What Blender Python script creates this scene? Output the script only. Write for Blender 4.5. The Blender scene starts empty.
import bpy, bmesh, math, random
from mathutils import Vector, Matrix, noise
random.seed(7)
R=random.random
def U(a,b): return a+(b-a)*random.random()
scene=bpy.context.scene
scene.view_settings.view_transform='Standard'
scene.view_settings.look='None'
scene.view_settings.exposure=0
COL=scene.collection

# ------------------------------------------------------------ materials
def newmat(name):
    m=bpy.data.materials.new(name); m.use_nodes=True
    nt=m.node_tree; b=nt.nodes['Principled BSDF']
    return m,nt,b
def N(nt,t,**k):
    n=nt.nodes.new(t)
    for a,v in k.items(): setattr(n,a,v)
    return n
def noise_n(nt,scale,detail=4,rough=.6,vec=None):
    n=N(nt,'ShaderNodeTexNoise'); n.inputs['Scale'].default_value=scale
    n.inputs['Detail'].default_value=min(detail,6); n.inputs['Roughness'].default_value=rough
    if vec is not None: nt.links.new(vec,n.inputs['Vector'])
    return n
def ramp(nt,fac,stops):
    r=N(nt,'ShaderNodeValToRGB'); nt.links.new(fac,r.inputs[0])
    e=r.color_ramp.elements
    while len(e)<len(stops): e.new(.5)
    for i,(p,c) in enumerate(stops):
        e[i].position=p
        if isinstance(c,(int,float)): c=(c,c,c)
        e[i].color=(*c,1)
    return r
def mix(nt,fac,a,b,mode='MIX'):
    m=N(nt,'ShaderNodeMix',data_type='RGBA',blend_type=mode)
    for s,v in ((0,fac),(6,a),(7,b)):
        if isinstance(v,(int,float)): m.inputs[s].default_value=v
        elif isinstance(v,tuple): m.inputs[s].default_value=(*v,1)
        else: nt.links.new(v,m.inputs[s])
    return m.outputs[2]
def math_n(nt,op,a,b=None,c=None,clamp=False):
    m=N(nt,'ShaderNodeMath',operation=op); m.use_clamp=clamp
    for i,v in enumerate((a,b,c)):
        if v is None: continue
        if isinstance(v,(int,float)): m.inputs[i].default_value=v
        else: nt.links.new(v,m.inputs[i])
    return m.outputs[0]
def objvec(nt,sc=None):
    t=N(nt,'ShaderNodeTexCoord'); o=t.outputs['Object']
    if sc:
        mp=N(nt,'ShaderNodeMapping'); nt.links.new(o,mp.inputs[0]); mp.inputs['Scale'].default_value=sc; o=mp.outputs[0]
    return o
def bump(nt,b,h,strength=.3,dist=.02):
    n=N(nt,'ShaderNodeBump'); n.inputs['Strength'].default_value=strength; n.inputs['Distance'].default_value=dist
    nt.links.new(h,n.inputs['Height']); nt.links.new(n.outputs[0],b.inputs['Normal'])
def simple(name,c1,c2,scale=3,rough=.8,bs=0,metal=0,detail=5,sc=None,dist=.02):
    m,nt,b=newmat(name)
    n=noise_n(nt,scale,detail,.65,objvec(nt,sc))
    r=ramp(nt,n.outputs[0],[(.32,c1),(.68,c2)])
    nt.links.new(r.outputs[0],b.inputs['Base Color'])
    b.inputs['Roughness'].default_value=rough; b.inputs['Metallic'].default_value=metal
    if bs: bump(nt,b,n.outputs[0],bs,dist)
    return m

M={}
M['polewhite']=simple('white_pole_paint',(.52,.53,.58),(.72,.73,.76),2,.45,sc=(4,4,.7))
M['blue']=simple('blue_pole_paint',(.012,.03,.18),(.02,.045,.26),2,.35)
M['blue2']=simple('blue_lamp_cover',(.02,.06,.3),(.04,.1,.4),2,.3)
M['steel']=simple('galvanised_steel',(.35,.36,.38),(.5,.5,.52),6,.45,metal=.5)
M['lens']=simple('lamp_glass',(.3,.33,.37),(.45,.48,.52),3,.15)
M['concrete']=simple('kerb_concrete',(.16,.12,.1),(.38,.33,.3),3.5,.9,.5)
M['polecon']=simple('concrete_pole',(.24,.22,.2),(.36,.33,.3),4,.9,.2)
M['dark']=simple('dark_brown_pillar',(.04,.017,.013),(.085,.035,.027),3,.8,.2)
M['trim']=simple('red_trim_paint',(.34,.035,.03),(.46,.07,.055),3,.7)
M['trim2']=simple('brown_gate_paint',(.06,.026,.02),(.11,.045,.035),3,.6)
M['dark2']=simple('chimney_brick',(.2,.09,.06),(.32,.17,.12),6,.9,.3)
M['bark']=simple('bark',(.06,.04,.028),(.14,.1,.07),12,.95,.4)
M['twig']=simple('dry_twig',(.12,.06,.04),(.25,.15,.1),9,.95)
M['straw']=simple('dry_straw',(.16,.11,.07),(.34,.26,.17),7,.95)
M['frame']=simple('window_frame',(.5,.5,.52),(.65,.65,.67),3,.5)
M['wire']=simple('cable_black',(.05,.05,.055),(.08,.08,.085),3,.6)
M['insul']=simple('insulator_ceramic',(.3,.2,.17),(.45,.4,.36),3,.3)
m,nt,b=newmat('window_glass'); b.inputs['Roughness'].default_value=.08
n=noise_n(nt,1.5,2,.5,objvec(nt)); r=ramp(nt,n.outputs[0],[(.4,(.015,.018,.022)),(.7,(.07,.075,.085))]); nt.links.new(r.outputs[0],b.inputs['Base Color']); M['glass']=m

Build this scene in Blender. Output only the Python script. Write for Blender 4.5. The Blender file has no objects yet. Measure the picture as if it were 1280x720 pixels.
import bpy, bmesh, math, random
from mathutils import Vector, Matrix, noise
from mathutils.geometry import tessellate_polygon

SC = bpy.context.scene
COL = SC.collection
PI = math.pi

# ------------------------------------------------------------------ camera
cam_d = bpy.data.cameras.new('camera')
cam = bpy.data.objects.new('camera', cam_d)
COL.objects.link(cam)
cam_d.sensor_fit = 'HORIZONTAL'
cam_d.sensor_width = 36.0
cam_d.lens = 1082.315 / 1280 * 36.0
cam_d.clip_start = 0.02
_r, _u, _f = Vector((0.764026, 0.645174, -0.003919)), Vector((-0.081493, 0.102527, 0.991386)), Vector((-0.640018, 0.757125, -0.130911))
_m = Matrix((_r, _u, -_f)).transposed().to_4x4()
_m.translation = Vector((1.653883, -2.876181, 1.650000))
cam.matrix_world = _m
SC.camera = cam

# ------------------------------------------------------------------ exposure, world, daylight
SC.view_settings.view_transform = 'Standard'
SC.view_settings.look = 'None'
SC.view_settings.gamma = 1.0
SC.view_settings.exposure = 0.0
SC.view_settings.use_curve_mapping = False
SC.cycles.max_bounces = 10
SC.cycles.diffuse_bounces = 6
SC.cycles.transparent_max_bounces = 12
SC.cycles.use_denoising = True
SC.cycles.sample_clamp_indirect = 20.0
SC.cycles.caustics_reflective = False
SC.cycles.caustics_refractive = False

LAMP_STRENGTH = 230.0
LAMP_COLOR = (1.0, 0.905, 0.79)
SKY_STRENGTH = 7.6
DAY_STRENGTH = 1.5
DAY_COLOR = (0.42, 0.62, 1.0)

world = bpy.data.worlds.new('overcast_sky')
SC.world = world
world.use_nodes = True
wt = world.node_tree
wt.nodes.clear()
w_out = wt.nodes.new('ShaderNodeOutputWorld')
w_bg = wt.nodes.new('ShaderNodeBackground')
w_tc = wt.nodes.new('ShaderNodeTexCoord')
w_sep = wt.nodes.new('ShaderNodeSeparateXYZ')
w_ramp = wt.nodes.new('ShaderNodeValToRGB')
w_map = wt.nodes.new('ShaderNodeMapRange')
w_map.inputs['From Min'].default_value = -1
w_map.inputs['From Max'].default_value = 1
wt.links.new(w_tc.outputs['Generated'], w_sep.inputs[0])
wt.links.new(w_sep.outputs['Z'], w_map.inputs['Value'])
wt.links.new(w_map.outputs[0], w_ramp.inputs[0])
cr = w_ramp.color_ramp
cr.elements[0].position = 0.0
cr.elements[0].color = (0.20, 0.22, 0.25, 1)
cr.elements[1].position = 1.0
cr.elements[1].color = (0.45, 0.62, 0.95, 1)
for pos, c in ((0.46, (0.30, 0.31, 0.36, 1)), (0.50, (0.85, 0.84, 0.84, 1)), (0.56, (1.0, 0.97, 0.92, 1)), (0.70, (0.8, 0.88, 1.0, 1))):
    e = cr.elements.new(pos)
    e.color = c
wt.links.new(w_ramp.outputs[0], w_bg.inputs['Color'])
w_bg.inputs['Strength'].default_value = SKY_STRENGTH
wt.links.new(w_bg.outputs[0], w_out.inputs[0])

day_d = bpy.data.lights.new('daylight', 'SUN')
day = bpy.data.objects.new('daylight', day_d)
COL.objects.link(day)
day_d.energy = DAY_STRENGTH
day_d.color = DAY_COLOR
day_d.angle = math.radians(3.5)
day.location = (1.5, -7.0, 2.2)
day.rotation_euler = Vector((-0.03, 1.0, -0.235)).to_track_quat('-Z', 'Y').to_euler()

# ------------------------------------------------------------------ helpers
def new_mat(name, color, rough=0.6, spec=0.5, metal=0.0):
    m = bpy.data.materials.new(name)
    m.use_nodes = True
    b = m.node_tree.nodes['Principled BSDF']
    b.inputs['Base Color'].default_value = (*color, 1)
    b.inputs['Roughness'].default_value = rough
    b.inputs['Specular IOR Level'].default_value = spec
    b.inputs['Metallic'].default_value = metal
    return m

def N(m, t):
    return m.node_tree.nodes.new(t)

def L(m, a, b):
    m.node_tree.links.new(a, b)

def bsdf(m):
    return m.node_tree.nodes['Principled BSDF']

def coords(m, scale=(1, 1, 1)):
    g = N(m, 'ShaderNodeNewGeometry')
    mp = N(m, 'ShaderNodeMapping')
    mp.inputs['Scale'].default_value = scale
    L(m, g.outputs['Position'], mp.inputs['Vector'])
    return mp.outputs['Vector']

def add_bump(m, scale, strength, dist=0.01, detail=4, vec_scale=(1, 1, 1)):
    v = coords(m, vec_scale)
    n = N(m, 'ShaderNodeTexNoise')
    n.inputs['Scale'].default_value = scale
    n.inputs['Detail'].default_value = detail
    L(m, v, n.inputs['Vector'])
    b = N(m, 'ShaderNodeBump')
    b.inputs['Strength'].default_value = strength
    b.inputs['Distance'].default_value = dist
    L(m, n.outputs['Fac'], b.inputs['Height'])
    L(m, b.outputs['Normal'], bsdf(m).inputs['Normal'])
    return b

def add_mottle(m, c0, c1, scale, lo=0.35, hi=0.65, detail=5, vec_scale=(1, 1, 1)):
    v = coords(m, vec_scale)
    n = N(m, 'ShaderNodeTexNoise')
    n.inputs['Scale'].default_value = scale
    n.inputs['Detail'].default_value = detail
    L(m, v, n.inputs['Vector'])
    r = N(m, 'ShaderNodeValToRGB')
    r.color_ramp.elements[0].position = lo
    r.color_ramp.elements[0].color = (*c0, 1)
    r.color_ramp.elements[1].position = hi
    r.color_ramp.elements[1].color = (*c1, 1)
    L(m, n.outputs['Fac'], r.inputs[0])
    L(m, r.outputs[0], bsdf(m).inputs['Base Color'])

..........

> [Written exercise]: Begin with the line containing "Build this scene", end with the line containing "PI = math.pi", and transcribe exactly every line in that span, with nothing added.

> [Task response]:
Build this scene in Blender. Output only the Python script. Write for Blender 4.5. The Blender file has no objects yet. Measure the picture as if it were 1280x720 pixels.
import bpy, bmesh, math, random
from mathutils import Vector, Matrix, noise
from mathutils.geometry import tessellate_polygon

SC = bpy.context.scene
COL = SC.collection
PI = math.pi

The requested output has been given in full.